Directive: Exactly reproduce the lines of the listing below from the one containing "Generate a Blender" through the one containing "return Vector((d.x * t, Y, EYE". Skip the images.

━━━

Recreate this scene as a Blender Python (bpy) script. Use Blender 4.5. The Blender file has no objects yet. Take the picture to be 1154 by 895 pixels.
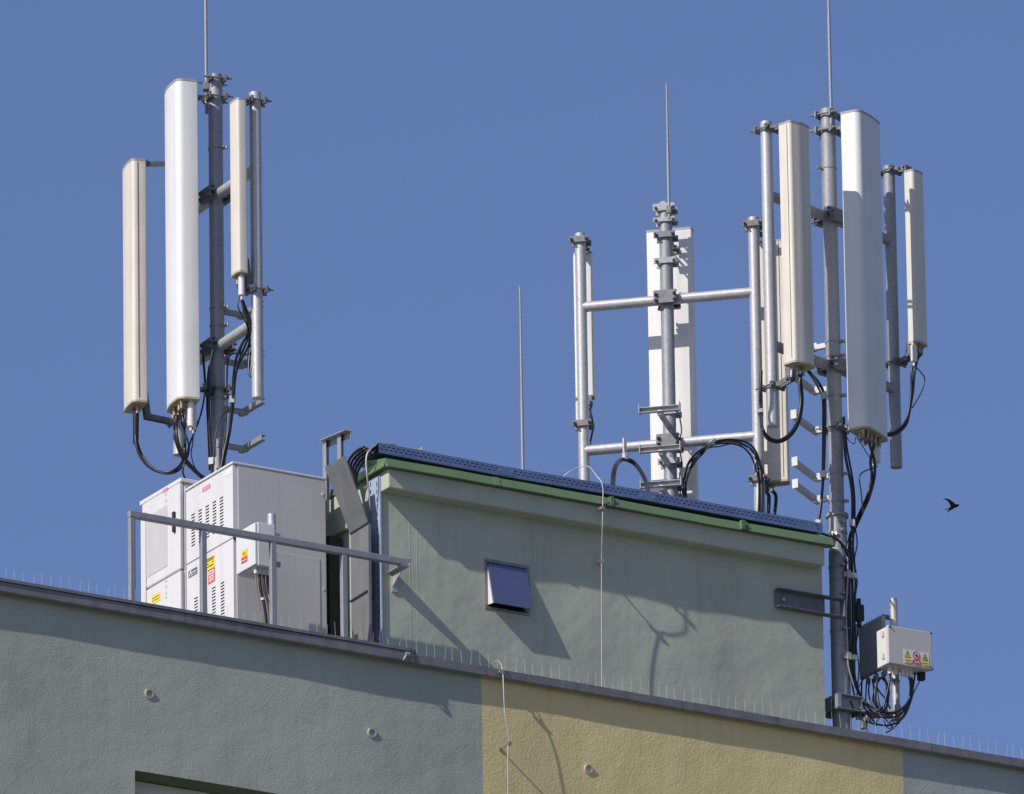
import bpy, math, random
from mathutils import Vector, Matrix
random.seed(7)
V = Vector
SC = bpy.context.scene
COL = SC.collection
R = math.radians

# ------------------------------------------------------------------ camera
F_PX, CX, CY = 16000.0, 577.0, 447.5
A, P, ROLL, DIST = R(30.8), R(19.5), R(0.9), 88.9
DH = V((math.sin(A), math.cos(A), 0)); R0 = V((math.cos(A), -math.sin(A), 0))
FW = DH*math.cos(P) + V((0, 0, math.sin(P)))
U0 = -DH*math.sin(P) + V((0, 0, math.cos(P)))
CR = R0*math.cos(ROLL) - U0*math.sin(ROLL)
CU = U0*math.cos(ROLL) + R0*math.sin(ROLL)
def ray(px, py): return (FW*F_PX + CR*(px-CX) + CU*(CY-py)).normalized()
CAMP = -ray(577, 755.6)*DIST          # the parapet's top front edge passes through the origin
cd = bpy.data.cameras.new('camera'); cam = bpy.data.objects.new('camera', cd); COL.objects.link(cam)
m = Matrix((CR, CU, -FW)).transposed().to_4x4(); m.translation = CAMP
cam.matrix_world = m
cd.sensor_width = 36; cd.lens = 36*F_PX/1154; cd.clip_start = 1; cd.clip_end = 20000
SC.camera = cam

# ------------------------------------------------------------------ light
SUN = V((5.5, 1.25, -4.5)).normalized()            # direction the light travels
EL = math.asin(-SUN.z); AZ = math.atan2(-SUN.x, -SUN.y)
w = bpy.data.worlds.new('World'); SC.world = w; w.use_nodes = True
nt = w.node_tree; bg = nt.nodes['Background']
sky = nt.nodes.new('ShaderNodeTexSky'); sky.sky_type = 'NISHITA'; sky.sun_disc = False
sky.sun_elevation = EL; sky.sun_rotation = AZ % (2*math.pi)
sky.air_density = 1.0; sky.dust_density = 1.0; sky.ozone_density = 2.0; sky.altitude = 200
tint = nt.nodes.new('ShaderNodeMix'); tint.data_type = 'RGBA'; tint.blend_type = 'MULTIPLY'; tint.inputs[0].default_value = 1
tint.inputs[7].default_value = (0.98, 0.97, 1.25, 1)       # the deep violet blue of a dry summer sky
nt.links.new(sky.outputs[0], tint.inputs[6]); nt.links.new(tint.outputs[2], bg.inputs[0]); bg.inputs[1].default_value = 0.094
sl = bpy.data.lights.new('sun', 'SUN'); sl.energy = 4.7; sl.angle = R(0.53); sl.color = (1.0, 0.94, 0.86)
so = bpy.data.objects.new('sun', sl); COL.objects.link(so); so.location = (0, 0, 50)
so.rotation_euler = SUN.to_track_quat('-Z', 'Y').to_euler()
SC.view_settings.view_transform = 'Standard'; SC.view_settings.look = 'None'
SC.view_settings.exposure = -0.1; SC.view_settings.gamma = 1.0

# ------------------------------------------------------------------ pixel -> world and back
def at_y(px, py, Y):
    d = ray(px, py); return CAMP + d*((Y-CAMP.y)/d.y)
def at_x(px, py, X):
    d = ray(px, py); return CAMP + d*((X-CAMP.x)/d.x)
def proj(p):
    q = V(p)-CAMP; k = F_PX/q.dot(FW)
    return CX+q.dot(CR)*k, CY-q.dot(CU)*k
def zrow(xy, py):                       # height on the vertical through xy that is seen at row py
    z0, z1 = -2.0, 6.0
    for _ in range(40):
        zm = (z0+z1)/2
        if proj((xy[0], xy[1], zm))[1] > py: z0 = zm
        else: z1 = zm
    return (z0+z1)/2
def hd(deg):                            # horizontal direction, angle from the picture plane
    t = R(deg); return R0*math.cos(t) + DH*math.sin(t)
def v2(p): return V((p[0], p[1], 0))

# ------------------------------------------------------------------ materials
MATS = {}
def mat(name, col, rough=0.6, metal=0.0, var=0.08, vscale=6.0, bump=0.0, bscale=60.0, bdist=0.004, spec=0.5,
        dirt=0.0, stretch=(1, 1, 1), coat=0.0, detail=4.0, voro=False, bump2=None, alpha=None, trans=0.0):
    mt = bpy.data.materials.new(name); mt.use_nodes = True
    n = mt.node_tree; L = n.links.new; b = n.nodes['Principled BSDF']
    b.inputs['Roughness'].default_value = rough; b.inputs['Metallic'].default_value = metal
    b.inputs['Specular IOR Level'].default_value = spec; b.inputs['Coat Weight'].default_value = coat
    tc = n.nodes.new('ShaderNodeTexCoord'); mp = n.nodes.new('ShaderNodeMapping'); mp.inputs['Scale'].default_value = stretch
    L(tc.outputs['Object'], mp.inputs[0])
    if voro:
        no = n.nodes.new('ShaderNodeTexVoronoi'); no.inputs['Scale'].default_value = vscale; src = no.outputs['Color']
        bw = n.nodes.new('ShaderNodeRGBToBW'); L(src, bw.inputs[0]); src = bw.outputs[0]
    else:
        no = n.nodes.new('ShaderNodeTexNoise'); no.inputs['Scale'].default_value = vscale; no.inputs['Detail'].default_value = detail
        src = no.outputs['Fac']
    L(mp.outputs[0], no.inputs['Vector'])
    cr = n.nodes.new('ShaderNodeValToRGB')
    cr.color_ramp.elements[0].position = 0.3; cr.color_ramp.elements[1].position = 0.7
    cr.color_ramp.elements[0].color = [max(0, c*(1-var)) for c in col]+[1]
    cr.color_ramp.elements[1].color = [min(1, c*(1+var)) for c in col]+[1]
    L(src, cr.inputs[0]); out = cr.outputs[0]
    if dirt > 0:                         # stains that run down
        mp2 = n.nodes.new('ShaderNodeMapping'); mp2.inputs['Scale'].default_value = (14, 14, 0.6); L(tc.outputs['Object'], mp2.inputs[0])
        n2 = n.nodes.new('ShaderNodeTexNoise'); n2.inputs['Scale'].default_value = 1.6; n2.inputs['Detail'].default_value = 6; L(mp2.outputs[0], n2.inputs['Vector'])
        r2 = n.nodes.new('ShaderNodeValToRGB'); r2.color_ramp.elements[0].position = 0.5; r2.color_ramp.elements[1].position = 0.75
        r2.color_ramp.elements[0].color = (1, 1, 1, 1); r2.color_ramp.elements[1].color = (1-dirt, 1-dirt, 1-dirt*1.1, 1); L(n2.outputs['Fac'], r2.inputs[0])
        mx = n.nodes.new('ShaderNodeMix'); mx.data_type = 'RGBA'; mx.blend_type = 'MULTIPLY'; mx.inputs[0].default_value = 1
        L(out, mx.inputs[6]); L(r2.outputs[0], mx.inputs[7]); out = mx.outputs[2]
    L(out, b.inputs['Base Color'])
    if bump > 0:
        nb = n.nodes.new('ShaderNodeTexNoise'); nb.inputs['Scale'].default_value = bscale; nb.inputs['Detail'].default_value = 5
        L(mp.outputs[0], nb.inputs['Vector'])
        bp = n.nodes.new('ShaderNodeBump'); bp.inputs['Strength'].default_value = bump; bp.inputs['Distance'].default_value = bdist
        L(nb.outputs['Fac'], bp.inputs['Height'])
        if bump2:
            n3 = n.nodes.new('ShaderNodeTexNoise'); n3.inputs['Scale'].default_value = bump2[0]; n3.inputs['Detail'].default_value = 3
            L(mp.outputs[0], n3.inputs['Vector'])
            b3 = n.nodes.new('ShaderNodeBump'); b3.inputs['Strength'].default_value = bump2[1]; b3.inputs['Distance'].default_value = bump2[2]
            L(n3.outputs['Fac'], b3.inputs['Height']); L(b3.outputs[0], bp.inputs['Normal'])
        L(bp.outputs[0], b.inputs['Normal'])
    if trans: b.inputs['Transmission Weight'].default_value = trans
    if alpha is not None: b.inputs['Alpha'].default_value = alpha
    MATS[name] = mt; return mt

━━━

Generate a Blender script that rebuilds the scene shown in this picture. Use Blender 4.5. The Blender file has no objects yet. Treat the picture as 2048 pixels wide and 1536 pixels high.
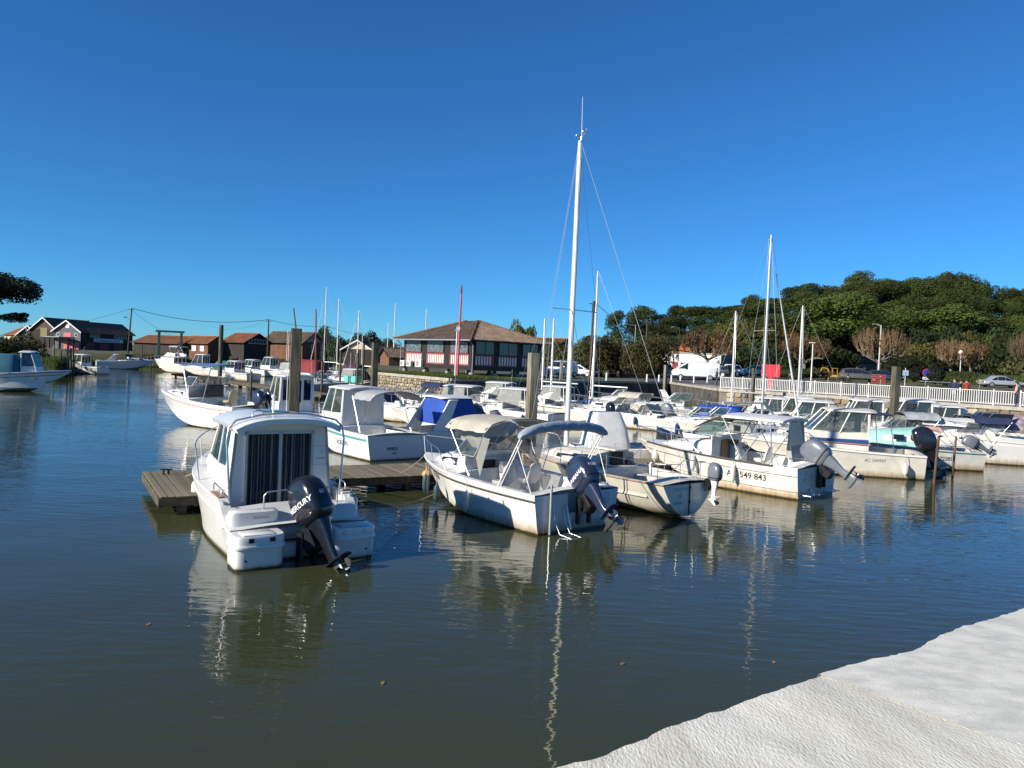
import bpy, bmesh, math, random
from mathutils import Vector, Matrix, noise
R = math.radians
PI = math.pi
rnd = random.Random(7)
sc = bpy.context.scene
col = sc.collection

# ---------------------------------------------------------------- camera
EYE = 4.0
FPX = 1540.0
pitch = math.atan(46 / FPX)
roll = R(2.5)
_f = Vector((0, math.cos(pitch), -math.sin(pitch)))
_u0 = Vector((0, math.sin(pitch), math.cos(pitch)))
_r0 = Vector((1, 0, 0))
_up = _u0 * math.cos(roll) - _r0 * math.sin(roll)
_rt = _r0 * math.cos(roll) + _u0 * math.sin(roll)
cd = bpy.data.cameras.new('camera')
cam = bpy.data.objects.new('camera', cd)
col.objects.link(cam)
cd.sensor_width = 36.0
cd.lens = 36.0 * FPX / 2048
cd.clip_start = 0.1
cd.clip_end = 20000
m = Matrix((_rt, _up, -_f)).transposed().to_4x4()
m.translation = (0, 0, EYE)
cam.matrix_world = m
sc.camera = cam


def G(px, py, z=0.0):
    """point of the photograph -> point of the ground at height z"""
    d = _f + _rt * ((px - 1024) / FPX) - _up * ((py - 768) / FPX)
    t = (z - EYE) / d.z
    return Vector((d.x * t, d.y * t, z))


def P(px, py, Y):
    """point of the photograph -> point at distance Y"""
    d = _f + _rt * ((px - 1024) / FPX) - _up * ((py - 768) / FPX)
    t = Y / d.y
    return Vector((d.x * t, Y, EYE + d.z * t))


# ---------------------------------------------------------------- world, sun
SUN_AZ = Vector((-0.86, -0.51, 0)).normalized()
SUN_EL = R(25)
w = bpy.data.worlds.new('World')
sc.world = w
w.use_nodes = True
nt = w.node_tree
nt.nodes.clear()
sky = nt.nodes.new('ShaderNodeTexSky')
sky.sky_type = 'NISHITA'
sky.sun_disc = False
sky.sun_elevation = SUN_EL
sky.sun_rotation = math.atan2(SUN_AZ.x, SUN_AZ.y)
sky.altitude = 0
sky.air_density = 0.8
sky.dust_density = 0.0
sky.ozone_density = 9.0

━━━

Solution for this exercise:
Generate a Blender script that rebuilds the scene shown in this picture. Use Blender 4.5. The Blender file has no objects yet. Treat the picture as 2048 pixels wide and 1536 pixels high.
import bpy, bmesh, math, random
from mathutils import Vector, Matrix, noise
R = math.radians
PI = math.pi
rnd = random.Random(7)
sc = bpy.context.scene
col = sc.collection

# ---------------------------------------------------------------- camera
EYE = 4.0
FPX = 1540.0
pitch = math.atan(46 / FPX)
roll = R(2.5)
_f = Vector((0, math.cos(pitch), -math.sin(pitch)))
_u0 = Vector((0, math.sin(pitch), math.cos(pitch)))
_r0 = Vector((1, 0, 0))
_up = _u0 * math.cos(roll) - _r0 * math.sin(roll)
_rt = _r0 * math.cos(roll) + _u0 * math.sin(roll)
cd = bpy.data.cameras.new('camera')
cam = bpy.data.objects.new('camera', cd)
col.objects.link(cam)
cd.sensor_width = 36.0
cd.lens = 36.0 * FPX / 2048
cd.clip_start = 0.1
cd.clip_end = 20000
m = Matrix((_rt, _up, -_f)).transposed().to_4x4()
m.translation = (0, 0, EYE)
cam.matrix_world = m
sc.camera = cam


def G(px, py, z=0.0):
    """point of the photograph -> point of the ground at height z"""
    d = _f + _rt * ((px - 1024) / FPX) - _up * ((py - 768) / FPX)
    t = (z - EYE) / d.z
    return Vector((d.x * t, d.y * t, z))


def P(px, py, Y):
    """point of the photograph -> point at distance Y"""
    d = _f + _rt * ((px - 1024) / FPX) - _up * ((py - 768) / FPX)
    t = Y / d.y
    return Vector((d.x * t, Y, EYE + d.z * t))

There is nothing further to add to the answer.